It's a blackout for stargazers' as garage has ruined their night skies

It's a blackout for stargazers' as garage has ruined their night skies

January 23, 2023

It’s a blackout for stargazers’ as they claim light-polluting garage has ruined their famous night skies

  • Critics say ‘ghastly bright’ service station has ruined a village’s famous skies 
  • The fuel giant has been accused of ‘blatant light pollution’

Angry stargazers have criticised Shell, saying a ‘ghastly bright’ service station has ruined a village’s famous night skies.

The fuel giant has been accused of ‘blatant light pollution’ after the company built a petrol station in the quiet village of Thropton, Northumberland.

The station, which includes a Spar and a butcher’s, opened in the village – which has just 458 residents – in November.

Thropton sits on the edge of the Northumberland National Park, which was named one of the world’s best places to gaze at the stars. 

Angry stargazers have criticised Shell, saying a ‘ghastly bright’ service station has ruined a village’s famous night skies

The station, which includes a Spar and a butcher’s, opened in the village – which has just 458 residents – in November

Several residents are calling for the service station to either shut at night or close completely over fears the light could drive tourists away.

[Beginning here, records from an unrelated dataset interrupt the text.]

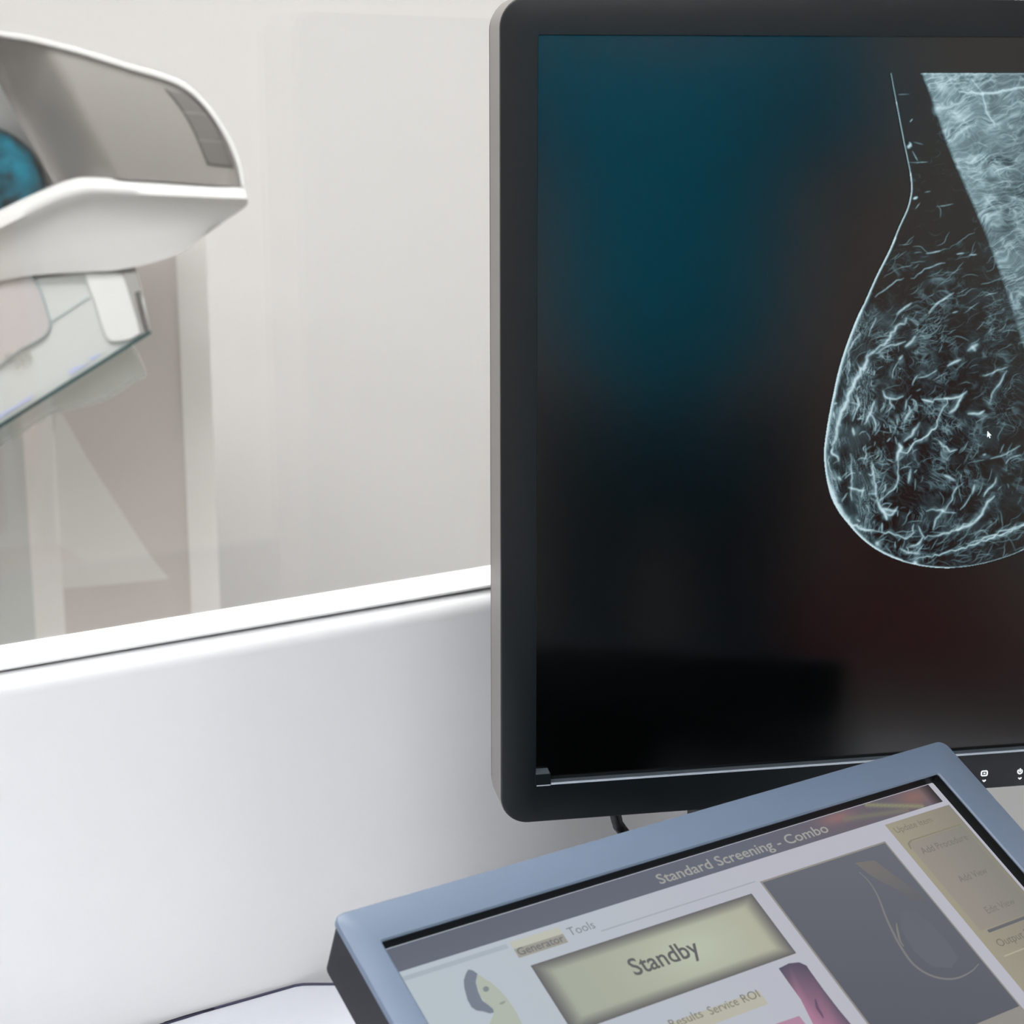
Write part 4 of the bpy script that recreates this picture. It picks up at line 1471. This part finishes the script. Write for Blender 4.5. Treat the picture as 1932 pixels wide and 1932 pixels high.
blob('eye', (-.03, .088, 1.645), .013, .010, .010, M['eye'], pe_)
blob('eye', (.03, .088, 1.645), .013, .010, .010, M['eye'], pe_)
blob('nose', (0, .104, 1.615), .013, .018, .022, M['skin'], pe_)
blob('mouth', (0, .088, 1.572), .026, .010, .008, M['red'], pe_)
blob('ear', (-.078, .0, 1.62), .012, .02, .032, M['skin'], pe_)
blob('ear', (.078, .0, 1.62), .012, .02, .032, M['skin'], pe_)

CB = Vector((0.79, -0.98, 0))
ch_ = empty('visitor_chair', CB)
tag(ch_, 'dark red chair on the operator side, mirrored faintly in the monitor', 'chair')


def cbox(name, lo, hi, m, bevel=0.0):
    return box(name, CB + Vector(lo), CB + Vector(hi), m, ch_, bevel=bevel, bseg=3)


cbox('seat', (-.21, -.26, .42), (.21, .18, .48), M['red'], .02)
cbox('backrest', (-.12, -.30, .50), (.12, -.25, .92), M['red'], .02)
for sx_ in (-1, 1):
    cbox('leg', (sx_ * .19 - .012, .14, 0), (sx_ * .19 + .012, .165, .42), M['steel'])
    cbox('leg', (sx_ * .19 - .012, -.29, 0), (sx_ * .19 + .012, -.265, .60), M['steel'])

# ------------------------------------------------------------------ camera and light
cd = bpy.data.cameras.new('camera')
cam = bpy.data.objects.new('camera', cd)
C.objects.link(cam)
cam.matrix_world = Matrix((RT, UP, -FW)).transposed().to_4x4()
cam.matrix_world.translation = CAM
cd.sensor_width = 36
cd.lens = 36 * F / 1932
cd.clip_start = 0.02
cd.dof.use_dof = True
cd.dof.focus_distance = 1.01
cd.dof.aperture_fstop = 15
sc_ = bpy.context.scene
sc_.camera = cam
w = bpy.data.worlds.new('world')
sc_.world = w
w.use_nodes = True
w.node_tree.nodes['Background'].inputs['Color'].default_value = (0.8, 0.85, 0.9, 1)
w.node_tree.nodes['Background'].inputs['Strength'].default_value = 0.3
sc_.view_settings.view_transform = 'Standard'
sc_.view_settings.look = 'None'
sc_.view_settings.gamma = 1
sc_.view_settings.use_curve_mapping = False
sc_.view_settings.exposure = 0.0
sc_.cycles.max_bounces = 7
sc_.cycles.adaptive_threshold = 0.1
sc_.cycles.adaptive_min_samples = 16
sc_.cycles.diffuse_bounces = 4
sc_.cycles.glossy_bounces = 3
sc_.cycles.transparent_max_bounces = 12
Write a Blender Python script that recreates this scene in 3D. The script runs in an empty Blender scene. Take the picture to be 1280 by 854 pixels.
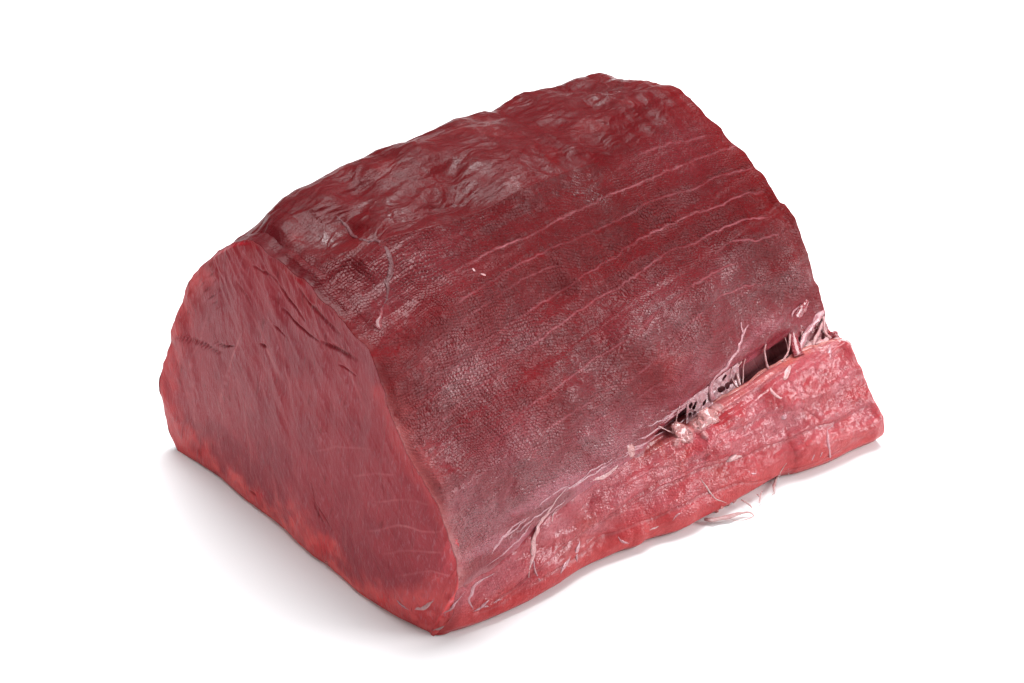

One said: ‘There is blatant light pollution seeping into the night sky.’

A Shell spokesman said: ‘We are… exploring suitable solutions to dim the lighting to address this concern.’

The 572 square miles of the county were awarded Gold Tier status for their pristine dark skies, rating it alongside Death Valley in America.

Between November to February thousands of dark-sky fans flock to the area to enjoy the Northern Lights, also known as aurora borealis, which is visible over the county.

The ‘lights row’ has erupted on social media to such an extent a local Facebook group even conducted a poll of residents to shed light on the issue.

According to the ‘Rothbury & Coquetdale’ Facebook group, 98 per cent of people said the lighting was not a problem.

Meanwhile two per cent of people agreed that the lighting was ‘ghastly’ and a ‘blight on our landscape’.

Local councillor Steven Bridgett, who represents Thropton, said: ‘A complaint has been made to Northumberland County Council by a parish council that neighbours Thropton regarding the lighting.

‘What I will say is that the lighting scheme that is currently in place is very different from what was originally proposed and a lot more conservative (than was previously proposed).’

The row comes after scientists say light pollution has led to eroding star visibility around the world over the past decade.

Dr Christopher Kyba, of the the German Research Centre for Geosciences, said: ‘To put this in perspective, a child born in an area where 250 stars were visible would likely see fewer than 100 in the same location 18 years later.’